In 1857, the barracks were rife with rumors. Among the Muslims, the rumor was that the cartridge was sealed with pig grease. Since Muslims were forbidden to consume pork of any kind, the act of loading the weapon would cause these elite troops, serious Muslims all, to transgress this important religious law. Among the Hindu Brahmins, the rumor was that the cartridges were sealed with tallow, grease made from the fat of cattle. Not only were cattle sacred to Hindus, but consuming their meat products would render the Brahmin soldiers ritually impure.
The British repeatedly denied the rumors, even suggesting that the soldiers remake the cartridges with a neutral sealant such as beeswax. In the soldiers’ mind, this proposal simply confirmed the rumors. They were certain that the greased cartridges were a British plot to render them impure and thus separate them from their families and communities. This would, the reasoning went, make them more vulnerable to Christian missionizing.
In the end, the officers had little patience with their soldiers’ concerns. All they could see was a refusal to use the new weapons technology. When they forced the matter, troops at several forts rebelled, firing on the officers and refusing to take orders. As the mutiny spread, it became a general rebellion. When it was finally put down a year later, the British Raj had come to stay.

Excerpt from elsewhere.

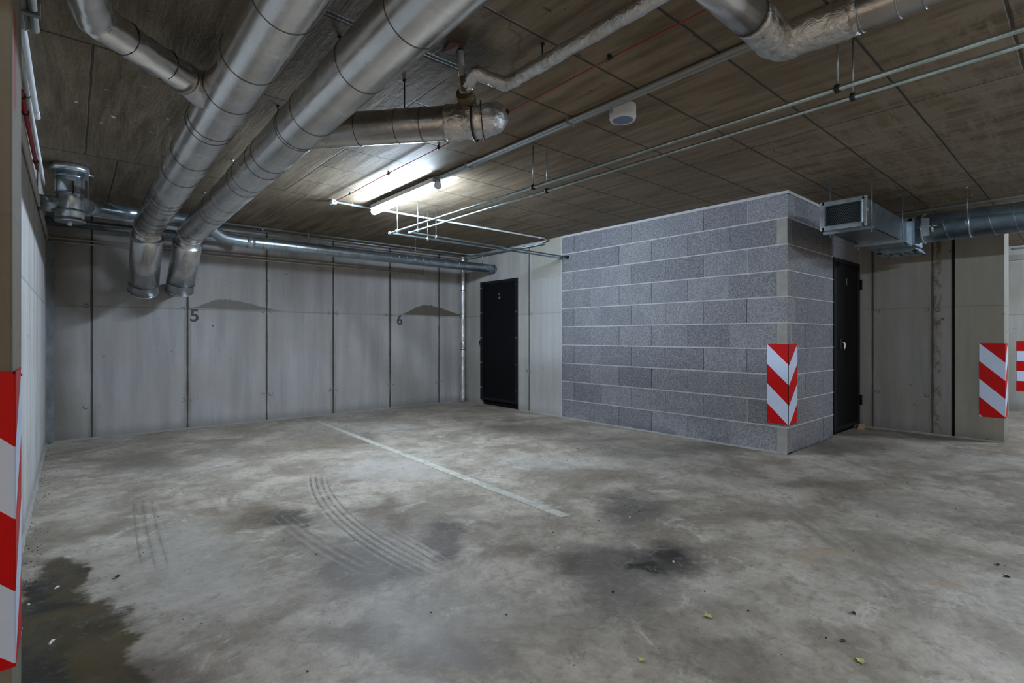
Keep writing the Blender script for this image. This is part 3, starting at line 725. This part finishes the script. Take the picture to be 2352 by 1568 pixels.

While the Great Mutiny had several causes, British insensitivity to and disrespect of the religions practiced in India, both Hinduism and Islam, provided the spark that began the rebellion. The soldiers objected not to the new gun itself, but to the religious transgression that biting its paper cartridges would cause. Ironically, less than ten years later the Pattern Enfields were converted to Snider-Enfields, the Army’s first metal-cartridge rifle. Cartridge biting was no longer required.
Note: Examples of all three rifles mentioned in this essay can be viewed at the Cody Firearms Museum in the Buffalo Bill Historical Center in Cody, Wyoming.